"O.J. Simpson is not extremely comfortable." You don't say.
The Juice is best known nowadays as a man who escaped a murder charge, but was then convicted of a felony anyway, probably because he just can't help himself, but also because armed robbery is a crime in most places around the world.
But back in 1970, he was still O.J. Simpson, football player. Yes, you young'ns, he used to be widely celebrated and respected, instead of reviled and rejected, and that was mostly due to the way he played football.
And he was celebrated and respected enough to appear in ads for the Chevy Nova, of which the SS version is particularly lovely.
When Simpson appeared in this ad, he was but a young'n himself, too, at only age 23. He hadn't made too much of a name for himself, mainly because the Buffalo Bills he played for were kinda crappy, but he had been drafted as the first overall pick in the 1969 draft. And as this ad is for the 1970 model, it would've come right after that momentous occasion in the violent man's life.
While the ad men behind the 1970 Chevy Nova recognized that their car wasn't quite as brutal as The Juice, they weren't far off, especially in the SS version. The third-generation Nova was the most iconic of all the cars to wear the nameplate, and it's the one you mainly associate now with the gray-haired guys at exurban car shows that take place in fields on sunny Spring days, and also occasionally hipsters with too much money to burn, because having a Chevy Nova SS in Williamsburg is just the peak of irony.
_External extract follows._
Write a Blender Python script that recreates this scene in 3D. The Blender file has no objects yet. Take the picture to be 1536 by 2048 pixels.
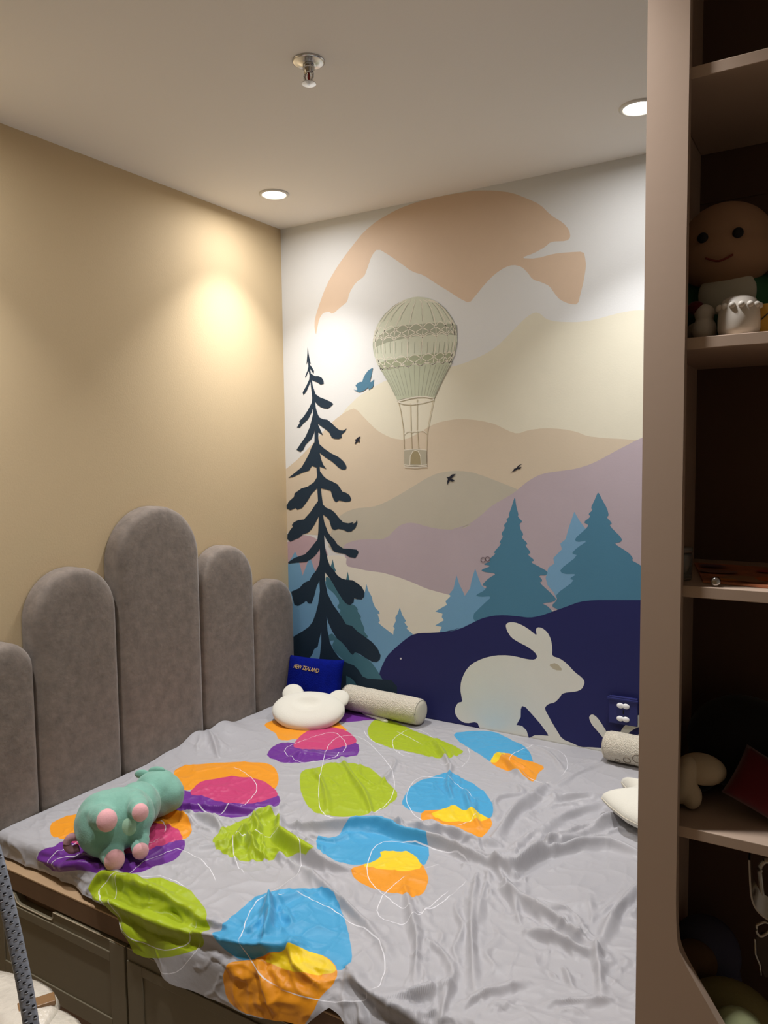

But it really was a hilarious beast of a car, and one that should be celebrated. The top-of-the-line SS model came with a 396 V8 (though actually a 402 in 1970), pumping out somewhere north of 375 horses. And if you scoff and mock the piddling 375 horses now because yourFord Mustang GT now puts out over 420, first of all, you're a loon, and second of all, it was 1970, and cruising from stoplight to stoplight with what must've felt like something dropped from a B-52G over Cambodia under the hood was definitely what people considered "fun."
But not O.J. Simpson's kind of fun. That is not a good kind of fun.